CELEBRATE CREATIVITY AND JOY OF THE HUMAN SPIRIT PRESENTED AT THE CARVER.
The mission of the Carver Community Cultural Center is to celebrate the diverse cultures of our world, nation and community, with emphasis on its African and African-American heritage, by providing premier artistic presentations, community outreach activities and educational programs.
HISTORY & MISSION
For over 75 years, The Carver Community Cultural Center (“The Carver”) has served as the San Antonio Eastside’s foremost gathering place of cultural exchange and performance arts. It was originally erected in 1918, as a community center for African-Americans. By the 1930s, the building was repurposed as the Colored Library and renamed the Carver Library and Auditorium, in honor of Dr. George Washington Carver. From the 1940s through the Civil Rights Era, prominent African-American entertainers such as Ella Fitzgerald, Duke Ellington, Count Basie, and Louis Armstrong played at the Carver. However due to desegregation, the Carver fell into neglect by the early 1970s.
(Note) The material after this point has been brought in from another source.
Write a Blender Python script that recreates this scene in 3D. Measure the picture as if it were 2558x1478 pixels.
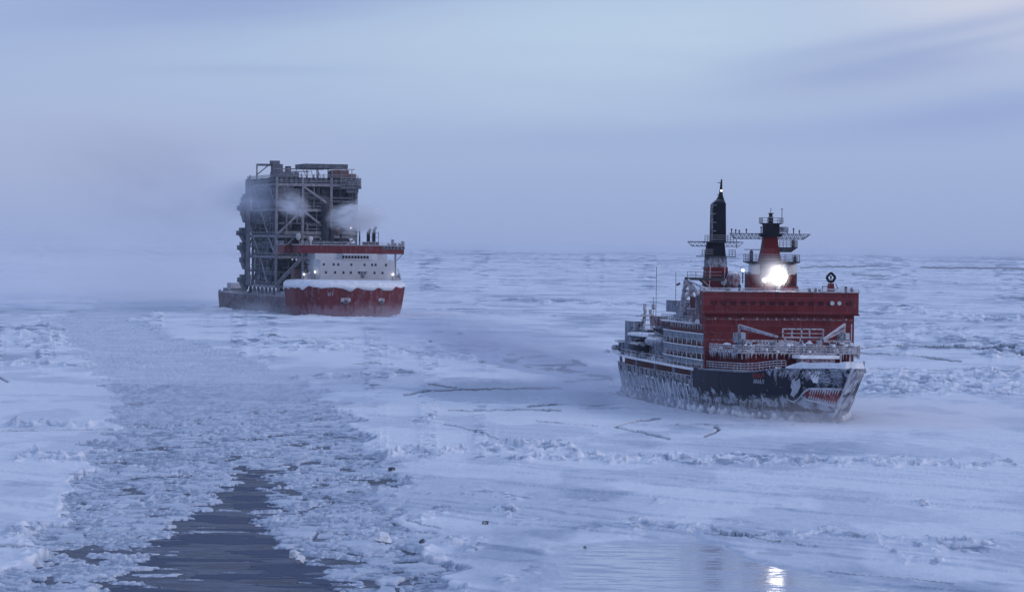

CARVER COMMUNITY CULTURAL CENTER HAS OVER 100 YEARS OF HISTORY OF SERVING SAN ANTONIO.
In 1973, the City moved to have the Carver demolished, but community members galvanized in an act of civil disobedience, effectively using their bodies as human shields to protect the building from bulldozers. Under the ownership and management of the City of San Antonio (CoSA), the Carver was renovated and reopened in 1977, as the Carver Community Cultural Center. It now operates as a special project of the CoSA’s Conventions Sports and Entertainment Facilities Department.